António Costa, porém, não quis pronunciar-se sobre a dimensão inerente ao Luanda Leaks, nem sobre os dados revelados por essa investigação, alegando não fazer comentários nem sobre casos de justiça em Portugal, nem em outro país.

Questionado se houve uma falha do sistema regulatório português, o primeiro-ministro contrapôs para o efeito que “há um comunicado público do Banco de Portugal, designadamente sinalizando que há cerca de quatro anos tomou uma decisão sobre não reconhecimento de idoneidade a algumas das pessoas que têm sido referidas” na investigação.

“Recordo que, no se refere ao Governo, foi feita uma alteração legislativa - na altura até muito criticada por alguns - para permitir assegurar a desblindagem estatutária de um banco muito relevante em Portugal, onde havia um conflito accionista. Assegurou-se, então, um quadro legal que permitiu ultrapassar essa situação de conflito e não manter uma situação de blindagem “, afirmou, aqui numa alusão ao BPI.

O primeiro-ministro rejeitou também a acusação do Bloco de Esquerda de que deu um tratamento especial à empresária angolana Isabel dos Santos e salientou que foi o seu Governo quem desblindou os estatutos do BPI.

Confrontado com referências do Bloco de Esquerda ao facto de, alegadamente, enquanto primeiro-ministro, ter concedido um tratamento especial à empresária angolana Isabel dos Santos, que, inclusivamente, teria acesso ao seu gabinete.

“Não dei tratamento nem de especial, nem de favor, nem de desfavor. Temos de tratar as pessoas todas por igual”, reagiu o líder do executivo, antes de responder à acusação feita pela coordenadora do Bloco de Esquerda, Catarina Martins.

“O Bloco de Esquerda deve seguramente desconhecer os factos, mas quando a doutora Catarina Martins conhecer algum facto sobre a actuação do Governo, designadamente sobre a minha actuação, tem sempre a oportunidade de me telefonar ou de me visitar.
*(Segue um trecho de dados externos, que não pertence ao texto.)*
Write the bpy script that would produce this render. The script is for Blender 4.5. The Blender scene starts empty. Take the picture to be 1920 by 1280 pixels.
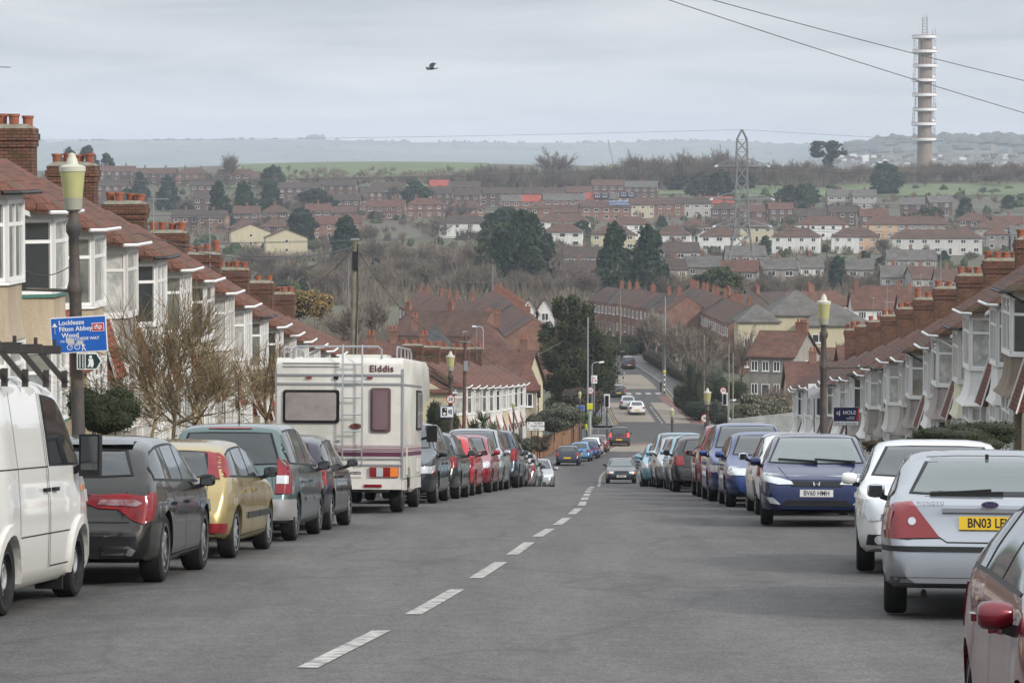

Eu terei todo o gosto em poder prestar-lhe esclarecimentos”, respondeu.

Como facto em sentido contrário em relação ao teor dessa crítica feita pelo Bloco de Esquerda, António Costa referiu-se, então, ao longo processo de desblindagem dos estatutos do BPI, que se prolongou até 2017 e que envolveu a empresária filha do ex-Presidente angolano José Eduardo dos Santos.

“Havia um conflito entre a engenheira Isabel dos Santos e outros accionistas, e havia um sistema de blindagem estatutária que garantia que Isabel dos Santos impedisse a alteração desse quadro estatutário, designadamente em relação a uma OPA (Oferta Pública de Aquisição) que estava para ser lançada por outro accionista. O Governo agiu como lhe competia, procurando, primeiro, contribuir activamente para que os conflitos fossem ultrapassados”, disse.

Segundo o primeiro-ministro, como esse conflito não foi ultrapassado, “o Governo fez o que devia, alterou a lei, pôs fim à desblindagem, permitindo ao banco encontrar o seu caminho normalmente”.

António Costa recusou depois a perspectiva de que as investigações em torno de Isabel dos Santos possam criar um novo “irritante” nas relações diplomáticas entre Portugal e Angola, dizendo que, “pelo contrário, há um enorme alinhamento de pontos de visita”.

O primeiro-ministro também não quis comentar um encontro que em breve terá lugar entre os procuradores gerais da República de Portugal e de Angola.

“Não tenho informações sobre e isso, nem tenho de ter. O Ministério Público em Portugal goza de autonomia”, alegou.